Folha de S. Paulo


Marcha do militarismo

A Lei 13.491/17, recentemente sancionada pelo presidente da República, é resultado de manobra ardilosa e inconstitucional.

O crime de homicídio praticado por agentes das Forças Armadas contra a população civil, durante operações de segurança pública, será julgado pela Justiça Militar e não pelo tribunal do júri, como acontece com qualquer cidadão.

O retrocesso em matéria de direitos humanos não se credita só ao governo Temer. O arranjo teve apoio à direita e à esquerda. Uma oposição reduzida de oito senadores votou "não" contra 39 votos "sim" (dois do PT) e muitas ausências.

O projeto de lei da Câmara dos Deputados para a proteção de soldados e oficiais chegou ao Senado em julho de 2016. Pressionados pela aproximação dos Jogos Olímpicos, parlamentares queriam criar um foro especial e transitório para militares envolvidos em policiamento, com data marcada para deixar de existir: 31 de dezembro de 2016. Era para vigorar imediatamente e por poucos meses, mas o Senado deixou o tempo passar.

Mesmo que essencialmente caduca, a proposta legislativa tramitou e foi aprovada este mês pelos senadores, mais de um ano depois de encerrados os Jogos Olímpicos, sem alterações que obrigariam a remessa do texto para nova apreciação pela Câmara dos Deputados.

É um desmanche do passado. Como o texto não tem sentido jurídico, Temer vetou o artigo que prevê a vigência do foro especial até 31 de dezembro do ano passado: o transitório virou permanente.
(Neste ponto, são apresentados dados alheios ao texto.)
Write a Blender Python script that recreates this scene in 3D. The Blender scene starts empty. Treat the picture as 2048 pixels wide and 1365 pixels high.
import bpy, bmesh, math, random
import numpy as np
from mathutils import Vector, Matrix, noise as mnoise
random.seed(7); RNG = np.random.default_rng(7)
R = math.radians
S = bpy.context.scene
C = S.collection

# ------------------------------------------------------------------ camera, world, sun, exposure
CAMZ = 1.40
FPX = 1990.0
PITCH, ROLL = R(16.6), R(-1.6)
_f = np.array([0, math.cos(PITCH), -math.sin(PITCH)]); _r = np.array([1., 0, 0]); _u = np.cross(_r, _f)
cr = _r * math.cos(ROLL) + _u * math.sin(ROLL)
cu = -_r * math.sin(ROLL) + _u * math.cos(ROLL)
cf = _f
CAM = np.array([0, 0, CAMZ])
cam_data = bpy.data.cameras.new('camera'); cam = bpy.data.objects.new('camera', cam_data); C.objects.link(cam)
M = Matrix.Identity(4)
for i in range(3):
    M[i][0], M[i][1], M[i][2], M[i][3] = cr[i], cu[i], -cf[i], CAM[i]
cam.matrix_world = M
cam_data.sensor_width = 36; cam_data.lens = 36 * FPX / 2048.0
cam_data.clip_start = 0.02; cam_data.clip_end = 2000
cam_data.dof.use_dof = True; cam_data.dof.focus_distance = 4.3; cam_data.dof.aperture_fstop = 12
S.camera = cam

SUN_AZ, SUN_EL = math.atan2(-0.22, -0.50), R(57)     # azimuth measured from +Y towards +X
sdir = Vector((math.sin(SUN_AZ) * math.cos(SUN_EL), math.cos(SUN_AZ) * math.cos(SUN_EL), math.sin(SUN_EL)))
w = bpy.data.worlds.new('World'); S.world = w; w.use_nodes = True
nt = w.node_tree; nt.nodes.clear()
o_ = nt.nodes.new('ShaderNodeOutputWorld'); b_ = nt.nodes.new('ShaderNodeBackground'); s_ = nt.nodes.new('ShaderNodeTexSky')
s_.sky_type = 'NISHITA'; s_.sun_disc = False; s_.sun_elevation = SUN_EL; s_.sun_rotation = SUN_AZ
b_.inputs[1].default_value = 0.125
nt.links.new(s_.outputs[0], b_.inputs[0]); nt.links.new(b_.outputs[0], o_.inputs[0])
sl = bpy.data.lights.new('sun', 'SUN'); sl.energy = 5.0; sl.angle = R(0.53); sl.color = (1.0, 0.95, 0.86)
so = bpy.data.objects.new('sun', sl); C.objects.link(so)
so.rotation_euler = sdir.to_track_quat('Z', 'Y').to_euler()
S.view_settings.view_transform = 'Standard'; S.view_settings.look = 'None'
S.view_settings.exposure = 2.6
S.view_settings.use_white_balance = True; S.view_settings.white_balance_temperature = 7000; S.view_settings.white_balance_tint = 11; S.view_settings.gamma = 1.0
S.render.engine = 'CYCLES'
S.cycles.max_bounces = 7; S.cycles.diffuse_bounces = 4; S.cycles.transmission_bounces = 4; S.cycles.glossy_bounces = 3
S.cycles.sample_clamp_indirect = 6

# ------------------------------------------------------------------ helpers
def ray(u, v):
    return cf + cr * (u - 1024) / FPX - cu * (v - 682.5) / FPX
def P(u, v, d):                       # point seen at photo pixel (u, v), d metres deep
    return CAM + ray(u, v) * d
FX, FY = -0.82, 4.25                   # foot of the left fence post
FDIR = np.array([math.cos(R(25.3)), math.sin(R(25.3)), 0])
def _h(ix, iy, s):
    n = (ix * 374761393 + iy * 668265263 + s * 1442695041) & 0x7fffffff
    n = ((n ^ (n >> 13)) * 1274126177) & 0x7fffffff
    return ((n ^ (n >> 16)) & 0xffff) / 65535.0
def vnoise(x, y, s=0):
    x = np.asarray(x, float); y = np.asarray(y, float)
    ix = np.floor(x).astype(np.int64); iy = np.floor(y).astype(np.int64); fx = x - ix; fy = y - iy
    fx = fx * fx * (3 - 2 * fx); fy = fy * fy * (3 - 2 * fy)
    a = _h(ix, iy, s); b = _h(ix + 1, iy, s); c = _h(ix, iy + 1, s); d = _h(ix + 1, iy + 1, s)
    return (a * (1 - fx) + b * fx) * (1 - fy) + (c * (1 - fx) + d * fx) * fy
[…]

É pouco provável que o Congresso derrube o veto que desvirtua a proposta legislativa original. O militarismo teve outras vitórias. Em maio, a primeira Turma do Supremo decidiu que "pratica crime militar o civil que desobedece ordem de militar em atividade de patrulha".

Dias antes de deixar o cargo de Procurador-Geral, Rodrigo Janot opinou pela improcedência da ação direta de inconstitucionalidade movida em agosto de 2013 pelo antecessor, Roberto Gurgel. O processo, distribuído a Marco Aurélio no STF, queria a submissão de militares ao ordenamento jurídico civil em crimes praticados por ou contra civis.

A nova lei não beneficia a PM dos Estados, mas a pressão corporativa para, com o tempo, ser incluída no pacote militarista, é bastante promissora. O Supremo é errático, confisca direitos.

As Forças Armadas, habitualmente nas ruas do Rio de Janeiro, estão se fortalecendo. A atuação em favelas não tem similar no Leblon, mas cada vez mais habitantes da cidade maravilhosa serão atingidos por estilhaços de regulamentos castrenses.

O Código Penal Militar foi imposto pela junta que governou o Brasil após o afastamento do general Costa e Silva em 1969 (golpe dentro do golpe). Algumas distorções técnicas: a pena para quem corromper o delegado (dois a doze anos) é maior que a pena prevista para quem corromper o oficial (um a oito anos); o militar tem pena inferior para estupro (três a oito anos) e atentado violento ao pudor (dois a seis anos) do que o estuprador comum (seis a dez anos).

A Justiça Militar, mais benevolente em época de "paz", tolera o "excesso escusável" das tropas, decorrente da "surpresa" e da "perturbação de ânimo", e ainda persegue a "pederastia". Não é obra de ficção não, é fato.